Mientras gobernó González, sobre todo en su etapa final, el PSOE fue pasto de navajazos incontables por parte de quienes hoy añoran muy falsamente los plácidos tiempos de una España socialista en concordia feliz y abonada al consenso mañana, tarde y noche. Pero es una grotesca falacia esa España porque el acoso que vivió Adolfo Suárez a manos de jóvenes salvajes que se llamaban Felipe González y Alfonso Guerra fue despiadado, hasta la aniquilación humana del personaje. También los decibelios de la desesperación para recuperar el poder subieron espectacularmente en los ataques sincronizados de la derecha para derribar a cualquier precio al gobierno del mismo Felipe González de 1993 y finalmente de 1996. La densidad, calado y espanto de los casos de corrupción que se acumulaban sobre la mesa de problemas de González era de tal magnitud que hasta Javier Pradera –antiguo asesor informal del presidente– llegó a sugerir la conveniencia de una dimisión paliativa. 

Otros actuaron de forma mucho más imperiosa.
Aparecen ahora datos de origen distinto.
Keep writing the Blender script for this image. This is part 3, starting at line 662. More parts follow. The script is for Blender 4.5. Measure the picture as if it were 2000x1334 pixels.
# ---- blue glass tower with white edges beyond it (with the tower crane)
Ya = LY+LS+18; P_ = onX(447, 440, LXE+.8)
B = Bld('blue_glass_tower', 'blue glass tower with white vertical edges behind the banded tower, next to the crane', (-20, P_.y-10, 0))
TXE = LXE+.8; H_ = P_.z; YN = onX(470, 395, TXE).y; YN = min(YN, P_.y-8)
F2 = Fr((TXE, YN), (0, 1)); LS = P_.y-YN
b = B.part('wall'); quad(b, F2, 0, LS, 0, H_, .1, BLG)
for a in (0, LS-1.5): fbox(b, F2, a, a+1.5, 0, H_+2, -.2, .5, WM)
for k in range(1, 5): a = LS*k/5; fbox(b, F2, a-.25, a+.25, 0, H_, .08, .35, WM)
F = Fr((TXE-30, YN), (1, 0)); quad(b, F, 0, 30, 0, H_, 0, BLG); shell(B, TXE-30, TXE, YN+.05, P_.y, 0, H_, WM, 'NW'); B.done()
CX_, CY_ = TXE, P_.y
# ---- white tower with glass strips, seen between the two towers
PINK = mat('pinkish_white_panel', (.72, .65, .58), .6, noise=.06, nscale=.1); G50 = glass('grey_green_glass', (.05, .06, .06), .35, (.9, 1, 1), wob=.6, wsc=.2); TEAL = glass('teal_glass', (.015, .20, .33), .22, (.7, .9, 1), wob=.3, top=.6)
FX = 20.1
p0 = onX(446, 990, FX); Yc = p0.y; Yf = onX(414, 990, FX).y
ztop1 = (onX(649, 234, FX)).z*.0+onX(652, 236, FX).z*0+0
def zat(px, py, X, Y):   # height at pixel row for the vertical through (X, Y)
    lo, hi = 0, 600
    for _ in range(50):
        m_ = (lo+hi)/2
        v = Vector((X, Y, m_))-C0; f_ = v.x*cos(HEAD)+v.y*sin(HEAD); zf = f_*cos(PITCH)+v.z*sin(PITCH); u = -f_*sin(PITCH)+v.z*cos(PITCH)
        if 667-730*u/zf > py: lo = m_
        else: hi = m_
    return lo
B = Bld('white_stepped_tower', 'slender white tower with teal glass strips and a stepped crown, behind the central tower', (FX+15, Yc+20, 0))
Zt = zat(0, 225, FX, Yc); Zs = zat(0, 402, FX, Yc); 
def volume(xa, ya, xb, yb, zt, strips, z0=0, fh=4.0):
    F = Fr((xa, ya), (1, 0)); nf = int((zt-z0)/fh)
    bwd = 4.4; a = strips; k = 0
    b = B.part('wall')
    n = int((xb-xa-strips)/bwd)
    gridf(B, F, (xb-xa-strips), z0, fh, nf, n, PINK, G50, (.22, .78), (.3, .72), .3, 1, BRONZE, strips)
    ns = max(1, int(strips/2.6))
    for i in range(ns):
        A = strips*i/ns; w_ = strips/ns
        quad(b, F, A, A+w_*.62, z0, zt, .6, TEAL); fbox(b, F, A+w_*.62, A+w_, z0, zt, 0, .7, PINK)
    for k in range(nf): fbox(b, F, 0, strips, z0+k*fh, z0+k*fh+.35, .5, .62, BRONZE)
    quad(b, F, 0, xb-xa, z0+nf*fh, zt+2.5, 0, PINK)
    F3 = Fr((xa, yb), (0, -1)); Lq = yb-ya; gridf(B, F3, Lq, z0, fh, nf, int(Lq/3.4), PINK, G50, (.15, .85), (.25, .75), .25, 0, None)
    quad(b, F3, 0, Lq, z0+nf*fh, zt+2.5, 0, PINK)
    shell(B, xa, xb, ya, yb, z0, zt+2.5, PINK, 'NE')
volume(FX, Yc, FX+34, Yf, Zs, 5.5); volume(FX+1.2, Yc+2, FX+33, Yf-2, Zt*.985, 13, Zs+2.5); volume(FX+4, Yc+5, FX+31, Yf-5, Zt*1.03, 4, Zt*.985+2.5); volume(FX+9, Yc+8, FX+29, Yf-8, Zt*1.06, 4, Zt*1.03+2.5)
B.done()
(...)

Luis María Anson reconoció en 1998 la existencia de una conjura contra Felipe González que alineó de forma consciente y coordinada desde 1993 (tras su victoria en las elecciones de ese año) a directores de periódicos, directores de radios, intelectuales y escritores celebérrimos explícitamente concertados con ese fin, incluso a riesgo de hacer tambalear las estructuras del Estado, según declaró el propio Anson una vez cumplida la misión [se acuerda de esta peligrosa aventura Sergio del Molino en este mismo TL]. La sociedad española tiene memoria de una quiebra de la lealtad democrática empujada por el llamado sindicato del crimen con figuras estelares como el entonces director de El Mundo, Pedro J. Ramírez, Jiménez Losantos, Camilo José Cela o quien también entonces era director, pero del ABC, Luis María Anson. 

El ensueño secreto o la fantasía húmeda que corre por despachos, reservados y tertulias formales e informales es que vuelva por fin el poder al lugar de donde nunca debió haberse ido hace veinte años, es decir al paraíso luminoso de un inventado bipartidismo tranquilo, consensual, pacífico, educado y tolerante. Quizá su versión 2.0 sería el fantaseado gobierno de concentración que salvase a España gracias a la alianza del PSOE y al PP para acabar con la turbamulta. A veces suena esa rumorología –o esa expectativa política– como sonaban hace cien años los políticos defensores de la Restauración, sin recordar que llegó en 1914 un joven de 30 años, José Ortega y Gasset, dispuesto a hacer añicos ese espejismo de paraíso con un discurso salvaje, destructivo, sin piedad y matriz de buena parte del impulso ideológico que llevaría finalmente a la Segunda República. La idealización simplista de la Transición es la causa humanamente comprensible que explica esa versión sacarinada del pasado, pero a la vez tiene el efecto corrosivo de devaluar hasta la derogación lo que viene después –los últimos veinte años– como adulteración democrática. No entendieron lo que empezaba a suceder tras la cascada de la crisis desde 2011, y ahí siguen, en la trinchera atrofiada del triunfo histórico.